Les supermarchés contraints de limiter la vente de calories
On n’imagine pas la caissière – là où il en reste – enlever d’autorité le paquet de chips ou le soda de trop. D’autant que pour retirer 100 calories, on peut concevoir des scénarios non moins absurdes que la mesure. Ainsi une banane ferait le compte… Mais sans doute, les bases de données aidant et avec un petit coup d’IA, on pourra éviter la censure des aliments décrétés « sains ». Sinon, 25 g de fromage, 28 g de beurre, un petit paquet de chips, deux carrés de chocolat au lait, un grand verre de soda ou une cuillerée à soupe d’huile correspondraient aussi à la quantité à enlever. Pas forcément très facile…
Tout cela va évidemment de pair avec une surveillance de plus en plus tatillonne. Pour vérifier la conformité des pratiques de vente, il est prévu un système de signalement systématique des ventes des produits traqués. Faudra-t-il y inclure la composition des foyers acheteurs ? Et pour le consommateur, justifier d’une réception à venir pour expliquer l’achat en nombre de produits apéritifs ? A quand la pesée obligatoire des aliments en cuisine ou l’implantation d’objets connectés pour déterminer au cas par cas les aliments autorisés à l’instant T ?
Dans son état actuel, le projet de réglementation laissera aux supermarchés le droit de fixer eux-mêmes les moyens pour atteindre les objectifs. On parle de changer la recette de leurs produits de marque de distributeur, de la distribution ciblée de points de fidélité ou de promotions sur les produits les plus sains, parmi les solutions envisagées.
Un système de collecte de données de vente de calories au Royaume-Uni
Mais dans tous les cas, c’est le système de collecte de données qui sera frappé d’obésité, puisqu’il faudra calculer en permanence la valeur calorique précise de chaque produit effectivement vendu selon sa recette de fabrication, et pouvoir en justifier face à l’administration de la santé. Un vrai cauchemar qui pour le coup pourrait faire perdre quelques kilos aux responsables de magasin – ou à l’inverse, leur faire prendre du poids du fait du stress supplémentaire encouru !

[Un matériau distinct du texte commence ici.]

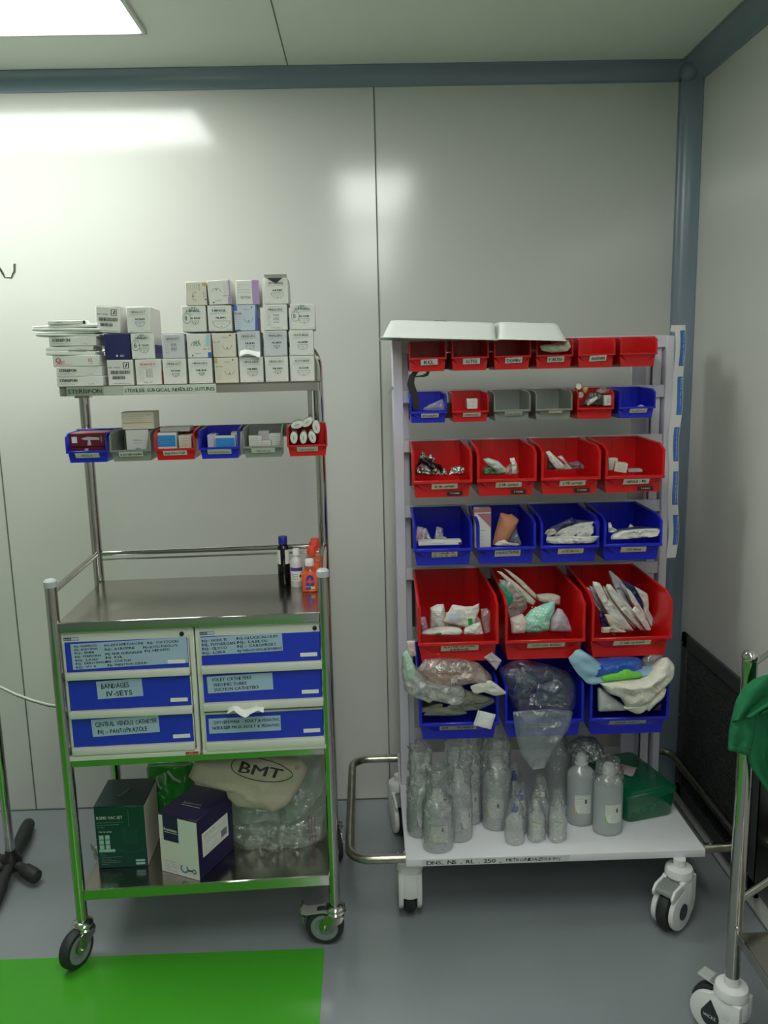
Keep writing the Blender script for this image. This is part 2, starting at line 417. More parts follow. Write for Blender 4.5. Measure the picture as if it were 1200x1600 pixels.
tag(g.build('steel_plate', loc=(XR, 1.965, .08)), 'narrow upright stainless steel plate on the right wall beyond the grille', 'wall plate')

# ================================================================== CASTERS
def steel_caster(parent, x, y, ang, brake=False, top=.125):
    """swivel caster, 100 mm wheel, local x = travel direction"""
    M = T(x, y, 0) @ Rz(ang); off = -.028; R = .05
    g = G(); g.lathe([(.012, top), (.012, top-.012), (.021, top-.014), (.027, top-.02), (.027, top-.025), (.023, top-.027), (.029, top-.032), (.027, top-.037), (.01, top-.039)], CHROME, M, 24)
    g.cyl((0, 0, top-.04), (0, 0, top+.02), .011, CHROME, 14, M); c = g.build('caster', parent)
    g = G(); pl = [(-.024, .083), (.024, .083), (.02, .07), (off+.011, .045), (off-.011, .045), (off-.014, .06)]
    for s in (-1, 1): g.prism(pl, .0025, SATIN, M @ T(0, s*.0185+.00125, 0) @ Rx(pi/2), .0006)
    g.box(-.026, .026, -.0185, .0185, .081, .087, SATIN, .001, M)
    g.cyl((off, -.026, .05), (off, .026, .05), .005, CHROME, 12, M)
    g.build('fork', c)
    g = G(); W = M @ T(off, 0, R) @ Rx(pi/2)
    g.lathe([(.036, -.014), (.046, -.014), (.05, -.008), (.05, .008), (.046, .014), (.036, .014)], RUBBER, W, 32, cap=False)
    g.lathe([(.0, -.009), (.024, -.01), (.026, -.0145), (.036, -.0145), (.036, .0145), (.026, .0145), (.024, .01), (0, .009)], TYRE, W, 32)
    g.lathe([(0, -.0125), (.012, -.0125), (.013, -.009), (.013, .009), (.012, .0125), (0, .0125)], SATIN, W, 20); g.build('wheel', c)
    if brake:
        g = G(); pts = [(.01, .092), (-.03, .096), (-.075, .088), (-.088, .092)]
        g.prism([(a, b) for a, b in pts]+[(a, b+.003) for a, b in pts[::-1]], .036, mat('zinc_plate', (200, 200, 194), .35, metal=.6), M @ T(0, .018, 0) @ Rx(pi/2))
        g.box(-.09, -.087, -.018, .018, .09, .108, SATIN, .0008, M)
        g.box(-.085, -.08, -.014, .014, .06, .078, SATIN, .0008, M @ T(0, 0, 0)); g.build('brake_pedal', c)
    return c
def shell(pr, n=20):
    """outline of the white housing seen from the side (x, z)"""
    return pr
def white_caster(parent, x, y, ang, top=.19, r=.0625, mark=True, pedal=True, badge='oval'):
    """twin-cheek castor; the wheel trails towards local -x, the closed back of the fork is +x"""
    M = T(x, y, 0) @ Rz(ang); off = -.03
    g = G(); g.lathe([(.016, top), (.016, top-.02), (.034, top-.024), (.037, top-.032), (.037, top-.044), (.033, top-.048)], CASTW, M, 28); c = g.build('caster', parent)
    g = G(); rc = r*.86
    side = [(off+rc*cos(a), r+.002+rc*sin(a)) for a in [rad(q) for q in range(85, 331, 12)]]+[(.028, r*.75), (.035, r*1.2), (.036, top-.045), (-.03, top-.045), (-.036, top-.056)]
    for s in (-1, 1): g.prism(side, .0145, CASTW, M @ T(0, (.0325 if s > 0 else -.018), 0) @ Rx(pi/2), .005)
    g.lathe([(.0, top-.046), (.031, top-.047), (.0345, top-.053), (.0345, r*1.25), (.033, r*1.15), (.0, r*1.15)], CASTW, M @ T(.004, 0, 0), 32); g.build('housing', c)
    g = G(); W = M @ T(off, 0, r) @ Rx(pi/2)
    g.lathe([(0, -.014), (r*.8, -.016), (r*.94, -.013), (r, -.006), (r, .006), (r*.94, .013), (r*.8, .016), (0, .014)], RUBBER, W, 40); g.build('wheel', c)
    if mark:
        for s in (-1, 1):
            g = G(); B = M @ T(off, -.033*s, r) @ (FRONT if s > 0 else Rz(pi) @ FRONT)
            if badge == 'drop':
                po = [(.021*cos(a), .021*sin(a)*1.1-.003) for a in [rad(q) for q in range(150, 391, 12)]]+[(.0, .04)]
                g.prism(po, .0015, mat('dark_badge', (40, 50, 52), .35), B); g.text('WICKE', WPRINT, B @ T(0, -.006, .0018), .008, .03, align='c', off=0)
            else:
                po = [(.019*cos(a), .023*sin(a)) for a in [rad(q) for q in range(0, 360, 15)]]
                g.prism(po, .0015, mat('dark_badge', (40, 50, 52), .35), B); g.text('WICKE', INK2, B @ T(0, -.003, .0018), .006, .024, align='c', off=0)
            g.build('badge', c)
    if pedal:
        z = top-.05; g = G(); po = [(-.03, z), (-.066, z-.006), (-.078, z-.014), (-.08, z-.022), (-.07, z-.02), (-.034, z-.012)]
        g.prism(po, .046, mat('grey_pedal', (125, 130, 128), .35), M @ T(0, .023, 0) @ Rx(pi/2), .003)
        for s in (-1, 1): g.prism([(-.03, z+.002), (-.07, z-.004), (-.084, z-.02), (-.08, z-.034), (-.066, z-.03), (-.03, z-.03)], .008, CASTW, M @ T(0, s*.027+.004, 0) @ Rx(pi/2), .003)
        g.build('brake_pedal', c)
    return c
# ================================================================== LEFT STAINLESS TROLLEY
YAW = rad(2.64); O1 = V((-.769, 1.931, 0)); U1 = V((cos(YAW), sin(YAW), 0)); V1 = V((-sin(YAW), cos(YAW), 0))
def L(px, py, v):
    """camera ray met with the plane v = const of the trolley: returns trolley coordinates (u, z)"""
    r = ray(px, py); n = V1; t = (v+(O1-CAM).dot(n))/r.dot(n); p = CAM+r*t-O1
    return p.dot(U1), p.z
def Lw(u, v, z): return O1+U1*u+V1*v+V((0, 0, z))
W1, D1 = .652, .405
tr = thing('instrument_trolley', 'tall stainless steel trolley with white drawer units, upper shelf and steel castors', 'trolley', O1, YAW)
TR = .0145
for i, (u, v) in enumerate(((0, 0), (W1, 0))):
    g = G(); g.cyl((u, v, .118), (u, v, 1.008), TR, STEEL, 24); p = g.build('front_post', tr)
    g = G(); g.lathe([(TR+.0008, 1.0), (TR+.0012, 1.014), (TR-.004, 1.019)], mat('grey_cap', (178, 182, 186), .4), T(u, v, 0), 20); g.build('end_cap', p)
# back posts join in a hoop above the upper shelf
g = G(); g.tube(fillet([(0, D1, .118), (0, D1, 1.575), (W1, D1, 1.575), (W1, D1, .118)], .07, 8), TR, STEEL, 24); g.build('back_post', tr)
g = G(); g.cyl((0, D1, .99), (W1, D1, .99), .0075, STEEL, 16); g.cyl((0, D1, .972), (W1, D1, .972), .003, STEEL, 10); g.build('guard_rail', tr)
for u in (0, W1):
    g = G(); g.cyl((u, 0, .985), (u, D1, .99), .0085, STEEL, 16); g.build('guard_rail', tr)
# worktop: folded tray
g = G(); g.box(.012, W1-.012, -.008, D1-.008, .906, .912, SATIN, .0015); g.box(.012, W1-.012, -.010, -.007, .887, .9115, MIRR, .0008)
g.box(.010, .013, -.008, D1-.01, .887, .911, SATIN); g.box(W1-.013, W1-.010, -.008, D1-.01, .887, .911, SATIN); g.build('worktop', tr)
g = G(); g.box(.012, W1-.012, -.006, D1-.006, .552, .555, SATIN, .0008); g.box(.012, W1-.012, -.009, -.006, .5385, .555, MIRR, .0006); g.build('cabinet_rail', tr)
g = G(); g.box(.012, W1-.012, -.006, D1, .194, .2, SATIN, .0015); g.box(.012, W1-.012, -.009, -.006, .172, .2, MIRR, .0008)
g.box(.010, .013, -.006, D1, .172, .2, SATIN); g.box(W1-.013, W1-.010, -.006, D1, .172, .2, SATIN); g.build('lower_shelf', tr)
# upper shelf with rounded front corners
ZS = 1.470
uL = L(88, 600, .2)[0]; uR = L(500, 600, .2)[0]
g = G(); r = .022; po = []
for cx, cy, a0 in ((uL+r, .2+r, 180), (uR-r*.3, .2+r*.3, 270)):
    rr = r if a0 == 180 else r*.3
    for q in range(0, 91, 15): po.append((cx+rr*cos(rad(a0+q)), cy+rr*sin(rad(a0+q))))
po += [(uR, .47), (uL, .47)]
g.prism(po, .004, SATIN, T(0, 0, ZS-.004))
n = 15
v = []; f = []
for q in po: v += [(q[0], q[1], ZS-.0005), (q[0], q[1], ZS-.024)]
f = [(2*i, 2*i+1, 2*((i+1) % len(po))+1, 2*((i+1) % len(po))) for i in range(len(po))]
g.add(v, f, SATIN); g.build('upper_shelf', tr)
NOTE = mat('taped_note', (196, 204, 192), .5)
for (x0, x1, s_, h, m_) in ((104, 162, 'STERISPON', .0105, mat('taped_note_green', (142, 156, 140), .5)), (193, 338, 'STERILISE SURGICAL NEEDLED SUTURES', .0085, NOTE)):
    a = L(x0, 608, .2)[0]; b = L(x1, 608, .2)[0]
    g = G(); B = T(a, .1985, ZS-.0235) @ FRONT; g.rect(0, b-a, .0, .0225, m_, B)
    if 'NEED' in s_: g.rect(-.05, 0, 0, .0225, mat('clear_tape', (178, 186, 172), .4), B)
    g.text(s_, INK, B @ T(.003, .006, .0006), h, b-a-.006, .08, bold=.012); g.build('note', tr)
g = G(); g.box(W1-.030, W1-.018, D1-.012, D1-.002, 1.30, ZS-.02, SATIN, .001); g.box(W1-.028, W1, .385, .42, ZS-.03, ZS-.02, SATIN, .001); g.box(-.02, .02, .385, .42, ZS-.034, ZS-.024, SATIN, .001); g.build('shelf_bracket', tr)
# bin rail
g = G(); g.box(-.02, W1+.02, D1-.032, D1-.017, 1.315, 1.352, SATIN, .002); g.build('bin_rail', tr)
steel_caster(tr, 0, 0, rad(62)); steel_caster(tr, W1, 0, rad(-8), True)
steel_caster(tr, 0, D1, rad(40), True); steel_caster(tr, W1, D1, rad(100))

# drawer units -------------------------------------------------
ALM = mat('unit_plastic', (206, 208, 196), .45); DBL = mat('drawer_blue', (34, 52, 186), .4)
NB = mat('pale_blue_note', (160, 184, 206), .45)
def drawer_unit(px0, px1, label, rows, notes, sticker):
    uL, uR = L(px0, 1080, -.002)[0], L(px1, 1080, -.002)[0]; w = uR-uL; zb, zt = .5555, .886
    t = thing('drawer_unit', label, 'drawer unit', Lw(uL, 0, zb), YAW)
    h = zt-zb; B0 = T(-0, 0, -zb)
    g = G(); g.box(0, .012, 0, .36, 0, h, ALM, .002); g.box(w-.012, w, 0, .36, 0, h, ALM, .002); g.box(0, w, 0, .36, h-.006, h, ALM, .002)
    g.box(0, w, .35, .36, 0, h, ALM); g.box(0, w, 0, .36, 0, .004, ALM); g.box(.01, w-.01, -.001, .012, h-.03, h-.004, ALM, .002); g.box(.002, w-.002, -.0125, .01, 0, .0125, ALM, .0015)
    g.build('carcass', t)
    g = G(); K = T(w-.028, -.0015, h-.016) @ FRONT
    g.lathe([(.0, .0), (.0055, .0), (.0055, .003), (.004, .0035), (0, .003)], mat('dark_lock', (60, 62, 55), .35, metal=.7), K, 20); g.box(-.0035, .0035, -.0008, .0008, .003, .0042, BLACK, 0, K); g.build('lock', t)
    g = G(); K = T(w-.013, -.0015, h-.016) @ FRONT; g.lathe([(0, 0), (.0045, 0), (.0045, .0006), (0, .0006)], PAPER, K, 16); g.text('C', INK2, K @ T(-.0015, -.002, .0008), .004); g.build('round_sticker', t)
    g = G(); K = T(.012, -.0015, h-.0215) @ FRONT; g.rect(0, .036, 0, .0075, NAVY, K); g.rect(.018, .0355, .0008, .0067, mat('pale_print', (170, 190, 205), .5), K @ T(0, 0, .0002)); g.text('ALKON', WPRINT, K @ T(.001, .0018, .0006), .0042, .016); g.build('brand_plate', t)
    if sticker:
        g = G(); K = T(w-.036, -.0127, .0015) @ FRONT; g.rect(0, .031, 0, .009, mat('red_sticker', (160, 30, 34), .5), K); g.text('MAKE', WPRINT, K @ T(.009, .0058, .0006), .002, .01); g.text('UNBREAKABLE', WPRINT, K @ T(.002, .0018, .0006), .0026, .027); g.build('red_sticker', t)
    for i, (yt, yb, yl) in enumerate(rows):
        pxm = (px0+px1)/2
        z1 = L(pxm, yt, -.004)[1]-zb; z0 = L(pxm, yb, -.004)[1]-zb; zl = L(pxm, yl, -.004)[1]-zb
        g = G(); x0, x1 = .012, w-.014
        g.box(x0, x1, -.0025, .006, z0, z1, DBL, .0015)
        g.box(x0-.001, x1+.001, -.014, .004, zl, z0, ALM, .003, seg=2)
        g.box(x0-.001, x0+.001, -.004, .004, z0, z1, ALM); g.box(x1-.001, x1+.001, -.004, .004, z0, z1, ALM)
        if i == 2 and not sticker: g.box(x0-.001, x1+.001, -.004, .006, z1, z1+.005, ALM, .001)
        d = g.build('drawer', t)
        g = G(); K = T(x1-.052, -.003, z0+.012) @ FRONT; g.rect(0, .042, 0, .0095, PAPER, K, .0015); g.build('card_holder', d)
        nx0, nx1, ny0, ny1, tilt, lines, jit = notes[i]
        g = G(); a, za = L(nx0, ny1, -.005); b, zc_ = L(nx1, ny0, -.005); K = T(a-uL, -.0034, za-zb) @ FRONT @ Rz(tilt)
        nw, nh = b-a, zc_-za; g.rect(0, nw, 0, nh, NB, K)
        for (lx, ly, lw, lh, s_) in lines: g.text(s_, INK, K @ T(lx*nw, ly*nh, .0006), lh*nh, lw*nw, jit, bold=.014)
        g.build('note', d)
    return t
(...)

Il est vrai que l’obésité est devenue un problème de santé publique outre-Manche, puisque le nombre de personnes qui en sont atteintes a doublé depuis les années 1990 et coûte, selon les estimations, quelques 11 milliards de livres sterling à la NHS (le système de santé socialisé du Royaume-Uni) chaque année. Plus du quart de la population en souffre désormais.
Vertueusement, des partisans des nouvelles obligations pesant sur les détaillants affirment préférer la prévention aux soins en rendant le choix d’une nourriture saine plus facile.
Calories limitées dans les supermarchés et surveillance obèse
Mais les géants de la distribution prévoient déjà les effets indésirables de la solution proposée : elle va engendrer des coûts de gestion plus élevés, et donc, dans une profession où les marges de profit sont étroites, une hausse des prix de l’alimentation en général et l’arrêt des ouvertures de nouveau supermarchés, sans que rien ne garantisse qu’un quelconque changement de consommation en résulte.
Quand on sait que la sédentarité, la manière de prendre ou de ne pas prendre ses repas en famille, la présence de certains additifs, la constitution génétique, le manque de sommeil et bien d’autres facteurs peuvent jouer un rôle prépondérant dans la prise de poids – et qu’en outre les recommandations alimentaires ne cessent d’évoluer – on peut penser que c’est le bon sens qui manque le plus.
Mais dans notre marche forcée vers le totalitarisme de tous ordres, tout cela est finalement fort logique. En 2017, RITV racontait déjà comment on fliquait les paniers-repas des enfants, au nom d’un moralisme envahissant.